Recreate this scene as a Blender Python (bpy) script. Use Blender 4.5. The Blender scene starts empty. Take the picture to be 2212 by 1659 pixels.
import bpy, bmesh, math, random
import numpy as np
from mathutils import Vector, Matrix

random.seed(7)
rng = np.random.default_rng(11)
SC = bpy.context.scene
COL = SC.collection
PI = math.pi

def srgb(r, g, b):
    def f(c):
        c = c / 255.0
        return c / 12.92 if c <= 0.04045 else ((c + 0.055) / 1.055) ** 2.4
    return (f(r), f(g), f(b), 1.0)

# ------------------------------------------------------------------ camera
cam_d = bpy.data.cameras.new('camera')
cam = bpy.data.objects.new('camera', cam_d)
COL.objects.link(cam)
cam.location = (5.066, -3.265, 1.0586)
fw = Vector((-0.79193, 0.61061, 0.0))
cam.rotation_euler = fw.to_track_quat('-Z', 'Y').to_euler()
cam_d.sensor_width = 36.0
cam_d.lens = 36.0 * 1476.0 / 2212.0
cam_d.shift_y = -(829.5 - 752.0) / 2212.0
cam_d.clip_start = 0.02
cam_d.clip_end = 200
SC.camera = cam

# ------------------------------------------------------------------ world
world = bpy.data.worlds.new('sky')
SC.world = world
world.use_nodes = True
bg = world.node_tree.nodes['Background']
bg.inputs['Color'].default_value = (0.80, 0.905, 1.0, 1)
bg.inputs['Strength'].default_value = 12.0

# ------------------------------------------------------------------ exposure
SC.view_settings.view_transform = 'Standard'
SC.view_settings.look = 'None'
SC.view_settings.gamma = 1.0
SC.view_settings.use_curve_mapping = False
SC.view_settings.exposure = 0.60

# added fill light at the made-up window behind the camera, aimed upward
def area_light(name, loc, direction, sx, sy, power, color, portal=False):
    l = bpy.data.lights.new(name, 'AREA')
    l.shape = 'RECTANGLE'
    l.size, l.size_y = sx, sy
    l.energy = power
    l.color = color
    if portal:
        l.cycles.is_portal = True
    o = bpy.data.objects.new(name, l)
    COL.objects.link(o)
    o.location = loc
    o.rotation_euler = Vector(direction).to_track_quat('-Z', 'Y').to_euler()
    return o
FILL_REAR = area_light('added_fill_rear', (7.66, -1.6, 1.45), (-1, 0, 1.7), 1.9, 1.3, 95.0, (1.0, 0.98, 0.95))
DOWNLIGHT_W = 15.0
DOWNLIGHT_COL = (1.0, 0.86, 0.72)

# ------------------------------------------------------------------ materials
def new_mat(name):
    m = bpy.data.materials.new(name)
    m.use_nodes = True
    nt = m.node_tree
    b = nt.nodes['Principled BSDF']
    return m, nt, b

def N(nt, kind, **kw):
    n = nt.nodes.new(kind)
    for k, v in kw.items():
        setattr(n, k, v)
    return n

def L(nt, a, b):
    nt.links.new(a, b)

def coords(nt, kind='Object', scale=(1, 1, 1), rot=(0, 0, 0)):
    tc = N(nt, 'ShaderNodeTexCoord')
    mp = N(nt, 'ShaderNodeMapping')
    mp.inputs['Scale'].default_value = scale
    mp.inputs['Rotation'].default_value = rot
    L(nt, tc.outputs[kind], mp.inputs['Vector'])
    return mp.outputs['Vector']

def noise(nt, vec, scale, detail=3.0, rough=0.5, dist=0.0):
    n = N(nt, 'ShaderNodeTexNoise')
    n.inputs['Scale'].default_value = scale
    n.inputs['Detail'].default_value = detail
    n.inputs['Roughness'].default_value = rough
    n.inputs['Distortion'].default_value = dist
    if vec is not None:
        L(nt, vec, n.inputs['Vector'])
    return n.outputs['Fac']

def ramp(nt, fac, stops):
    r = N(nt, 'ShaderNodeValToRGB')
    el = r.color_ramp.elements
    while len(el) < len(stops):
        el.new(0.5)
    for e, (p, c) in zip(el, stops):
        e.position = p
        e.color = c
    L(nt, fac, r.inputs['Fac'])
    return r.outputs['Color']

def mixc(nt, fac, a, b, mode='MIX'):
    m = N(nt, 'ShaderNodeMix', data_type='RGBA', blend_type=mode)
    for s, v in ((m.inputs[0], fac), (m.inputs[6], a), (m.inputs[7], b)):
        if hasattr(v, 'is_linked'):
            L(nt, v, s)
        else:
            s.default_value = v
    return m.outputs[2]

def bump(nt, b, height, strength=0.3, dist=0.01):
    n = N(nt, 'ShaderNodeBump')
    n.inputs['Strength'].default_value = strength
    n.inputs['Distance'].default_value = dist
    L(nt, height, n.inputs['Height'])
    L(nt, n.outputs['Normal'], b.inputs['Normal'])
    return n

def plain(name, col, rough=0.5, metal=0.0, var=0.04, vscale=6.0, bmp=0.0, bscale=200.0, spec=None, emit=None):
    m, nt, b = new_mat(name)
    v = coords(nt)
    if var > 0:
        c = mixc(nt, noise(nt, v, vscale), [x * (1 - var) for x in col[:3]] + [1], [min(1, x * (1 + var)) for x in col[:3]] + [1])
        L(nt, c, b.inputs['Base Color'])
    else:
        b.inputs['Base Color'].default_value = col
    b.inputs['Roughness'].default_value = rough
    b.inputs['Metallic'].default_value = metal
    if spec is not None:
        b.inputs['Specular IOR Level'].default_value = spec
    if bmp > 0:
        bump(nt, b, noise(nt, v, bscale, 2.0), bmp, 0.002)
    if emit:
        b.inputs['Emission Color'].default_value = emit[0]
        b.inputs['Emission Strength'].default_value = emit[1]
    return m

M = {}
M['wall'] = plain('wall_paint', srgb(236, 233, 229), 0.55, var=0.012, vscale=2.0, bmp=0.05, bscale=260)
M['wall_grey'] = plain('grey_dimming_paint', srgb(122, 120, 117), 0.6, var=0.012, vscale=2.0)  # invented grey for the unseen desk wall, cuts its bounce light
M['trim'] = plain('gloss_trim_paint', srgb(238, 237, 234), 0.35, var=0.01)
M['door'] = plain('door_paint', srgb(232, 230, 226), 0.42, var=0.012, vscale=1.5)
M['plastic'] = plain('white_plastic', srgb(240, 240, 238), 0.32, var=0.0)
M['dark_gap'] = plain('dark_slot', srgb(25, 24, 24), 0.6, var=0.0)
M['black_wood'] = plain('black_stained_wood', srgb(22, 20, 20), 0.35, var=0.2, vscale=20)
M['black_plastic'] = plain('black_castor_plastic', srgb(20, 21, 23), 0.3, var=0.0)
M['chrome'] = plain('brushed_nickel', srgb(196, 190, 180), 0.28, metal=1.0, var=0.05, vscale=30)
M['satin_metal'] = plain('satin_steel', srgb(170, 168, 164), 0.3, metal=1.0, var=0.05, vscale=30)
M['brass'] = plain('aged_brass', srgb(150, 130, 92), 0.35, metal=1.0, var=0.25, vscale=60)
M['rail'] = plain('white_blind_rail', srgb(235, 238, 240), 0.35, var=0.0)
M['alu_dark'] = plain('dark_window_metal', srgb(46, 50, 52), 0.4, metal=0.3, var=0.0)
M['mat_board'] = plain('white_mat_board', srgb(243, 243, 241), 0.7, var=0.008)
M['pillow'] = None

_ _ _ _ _

Exactly repeat the lines running from the top of the listing to the line bearing "return (f(r), f(g), f(b), 1.0)", both of those lines included, and only them.

Reply to the exercise =
Recreate this scene as a Blender Python (bpy) script. Use Blender 4.5. The Blender scene starts empty. Take the picture to be 2212 by 1659 pixels.
import bpy, bmesh, math, random
import numpy as np
from mathutils import Vector, Matrix

random.seed(7)
rng = np.random.default_rng(11)
SC = bpy.context.scene
COL = SC.collection
PI = math.pi

def srgb(r, g, b):
    def f(c):
        c = c / 255.0
        return c / 12.92 if c <= 0.04045 else ((c + 0.055) / 1.055) ** 2.4
    return (f(r), f(g), f(b), 1.0)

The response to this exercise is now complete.